┏━━

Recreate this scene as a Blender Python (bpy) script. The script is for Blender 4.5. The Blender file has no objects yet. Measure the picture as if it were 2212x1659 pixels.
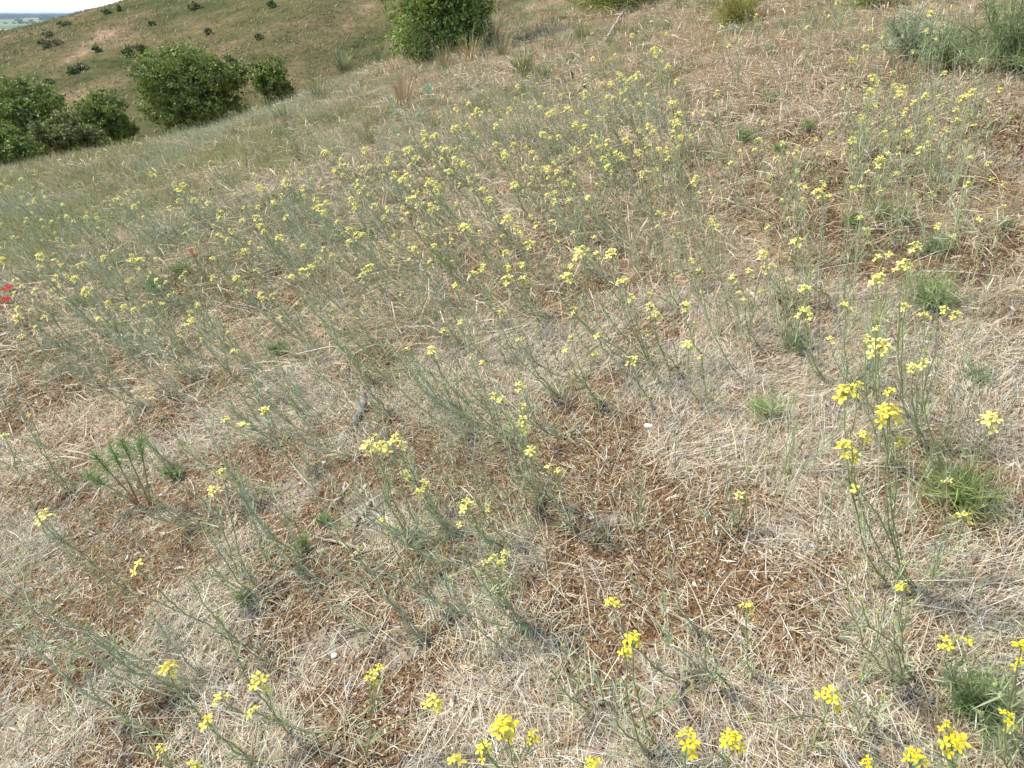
import bpy, math, random
import numpy as np
from mathutils import Vector

SEED = 11
rng = np.random.default_rng(SEED)
random.seed(SEED)
R = math.radians
scene = bpy.context.scene
C = scene.collection

# ------------------------------------------------------------------ camera
S = 0.828                       # metres per layout unit
CAM_Z = 1.45 * S
PITCH = R(27.0)
TAN = math.tan(R(35.0))
cam_d = bpy.data.cameras.new('camera')
cam = bpy.data.objects.new('camera', cam_d)
C.objects.link(cam)
cam.location = (0, 0, CAM_Z)
cam.rotation_euler = (R(90) - PITCH, 0, 0)
cam_d.sensor_width = 36
cam_d.lens = 18 / TAN
cam_d.clip_start = 0.05
cam_d.clip_end = 90000
scene.camera = cam

def ray(px, py):
    """direction through a point of the photograph (2212 x 1659 frame); depth component along the view is 1"""
    cx = (np.asarray(px, float) - 1106) / 1106 * TAN
    cy = (829.5 - np.asarray(py, float)) / 1106 * TAN
    c, s = math.cos(PITCH), math.sin(PITCH)
    return np.stack([cx, c + cy * s, cy * c - s], -1)

def to_px(p):
    p = np.asarray(p, float)
    x, y, z = p[..., 0], p[..., 1], p[..., 2] - CAM_Z
    c, s = math.cos(PITCH), math.sin(PITCH)
    d = y * c - z * s
    u = y * s + z * c
    d = np.where(d < 1e-3, 1e-3, d)
    return 1106 + x / d / TAN * 1106, 829.5 - u / d / TAN * 1106, d

# ------------------------------------------------------------------ noise
def _h(ix, iy, seed):
    n = (ix.astype(np.int64) * 374761393 + iy.astype(np.int64) * 668265263 + seed * 1442695041) & 0x7fffffff
    n = ((n ^ (n >> 13)) * 1274126177) & 0x7fffffff
    n = ((n ^ (n >> 16)) * 1911520717) & 0x7fffffff
    return ((n ^ (n >> 15)) & 0xffff) / 65535.0

def vnoise(x, y, seed=0):
    x = np.asarray(x, float); y = np.asarray(y, float)
    ix = np.floor(x); iy = np.floor(y)
    fx = x - ix; fy = y - iy
    fx = fx * fx * (3 - 2 * fx); fy = fy * fy * (3 - 2 * fy)
    a = _h(ix, iy, seed); b = _h(ix + 1, iy, seed); c = _h(ix, iy + 1, seed); d = _h(ix + 1, iy + 1, seed)
    return (a * (1 - fx) + b * fx) * (1 - fy) + (c * (1 - fx) + d * fx) * fy

def fbm(x, y, seed=0, o=3):
    s = 0; a = 0.5; t = 0
    for k in range(o):
        s = s + a * vnoise(x * 2 ** k + 17.3 * k, y * 2 ** k - 9.1 * k, seed + k); t += a; a *= 0.5
    return s / t

def sstep(a, b, x):
    t = np.clip((x - a) / (b - a), 0, 1)
    return t * t * (3 - 2 * t)

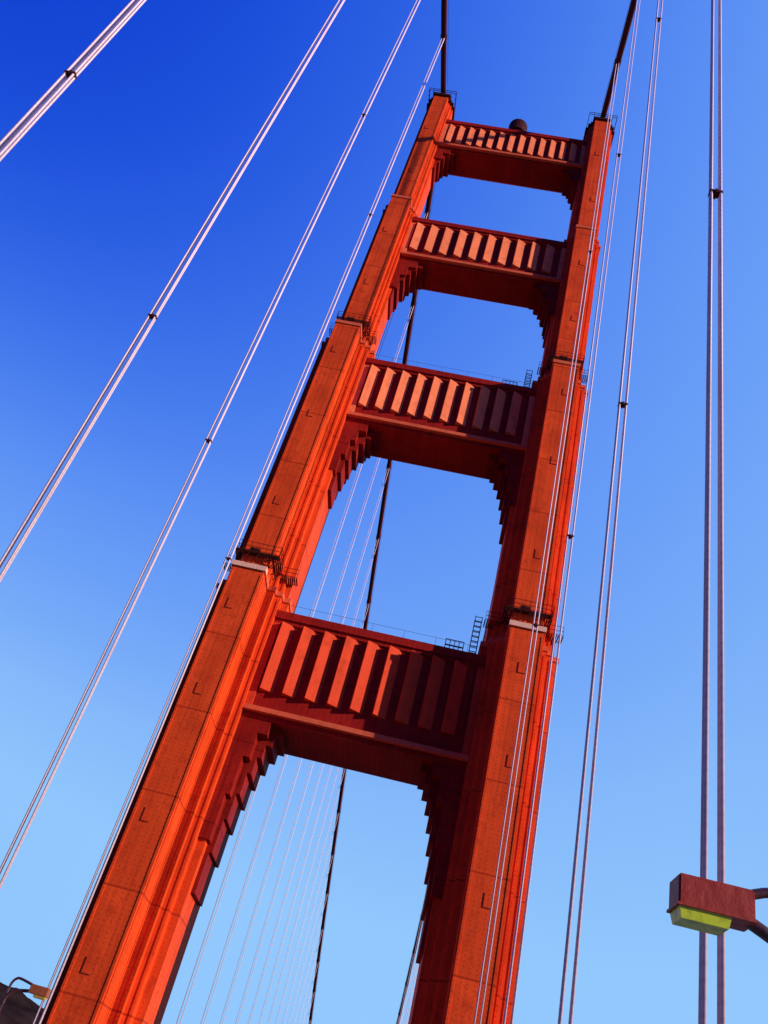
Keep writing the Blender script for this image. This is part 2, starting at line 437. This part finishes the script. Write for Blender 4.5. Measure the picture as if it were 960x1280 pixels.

┗━━

▶ _The task_:
Copy the listing exactly. Any image in it stays out of the copy.

▶ _The completed task_:
Recreate this scene as a Blender Python (bpy) script. The script is for Blender 4.5. The Blender file has no objects yet. Measure the picture as if it were 2212x1659 pixels.
import bpy, math, random
import numpy as np
from mathutils import Vector

SEED = 11
rng = np.random.default_rng(SEED)
random.seed(SEED)
R = math.radians
scene = bpy.context.scene
C = scene.collection

# ------------------------------------------------------------------ camera
S = 0.828                       # metres per layout unit
CAM_Z = 1.45 * S
PITCH = R(27.0)
TAN = math.tan(R(35.0))
cam_d = bpy.data.cameras.new('camera')
cam = bpy.data.objects.new('camera', cam_d)
C.objects.link(cam)
cam.location = (0, 0, CAM_Z)
cam.rotation_euler = (R(90) - PITCH, 0, 0)
cam_d.sensor_width = 36
cam_d.lens = 18 / TAN
cam_d.clip_start = 0.05
cam_d.clip_end = 90000
scene.camera = cam

def ray(px, py):
    """direction through a point of the photograph (2212 x 1659 frame); depth component along the view is 1"""
    cx = (np.asarray(px, float) - 1106) / 1106 * TAN
    cy = (829.5 - np.asarray(py, float)) / 1106 * TAN
    c, s = math.cos(PITCH), math.sin(PITCH)
    return np.stack([cx, c + cy * s, cy * c - s], -1)

def to_px(p):
    p = np.asarray(p, float)
    x, y, z = p[..., 0], p[..., 1], p[..., 2] - CAM_Z
    c, s = math.cos(PITCH), math.sin(PITCH)
    d = y * c - z * s
    u = y * s + z * c
    d = np.where(d < 1e-3, 1e-3, d)
    return 1106 + x / d / TAN * 1106, 829.5 - u / d / TAN * 1106, d

# ------------------------------------------------------------------ noise
def _h(ix, iy, seed):
    n = (ix.astype(np.int64) * 374761393 + iy.astype(np.int64) * 668265263 + seed * 1442695041) & 0x7fffffff
    n = ((n ^ (n >> 13)) * 1274126177) & 0x7fffffff
    n = ((n ^ (n >> 16)) * 1911520717) & 0x7fffffff
    return ((n ^ (n >> 15)) & 0xffff) / 65535.0

def vnoise(x, y, seed=0):
    x = np.asarray(x, float); y = np.asarray(y, float)
    ix = np.floor(x); iy = np.floor(y)
    fx = x - ix; fy = y - iy
    fx = fx * fx * (3 - 2 * fx); fy = fy * fy * (3 - 2 * fy)
    a = _h(ix, iy, seed); b = _h(ix + 1, iy, seed); c = _h(ix, iy + 1, seed); d = _h(ix + 1, iy + 1, seed)
    return (a * (1 - fx) + b * fx) * (1 - fy) + (c * (1 - fx) + d * fx) * fy

def fbm(x, y, seed=0, o=3):
    s = 0; a = 0.5; t = 0
    for k in range(o):
        s = s + a * vnoise(x * 2 ** k + 17.3 * k, y * 2 ** k - 9.1 * k, seed + k); t += a; a *= 0.5
    return s / t

def sstep(a, b, x):
    t = np.clip((x - a) / (b - a), 0, 1)
    return t * t * (3 - 2 * t)

Keep writing the Blender script for this image. This is part 2, starting at line 437. This part finishes the script. Write for Blender 4.5. Measure the picture as if it were 960x1280 pixels.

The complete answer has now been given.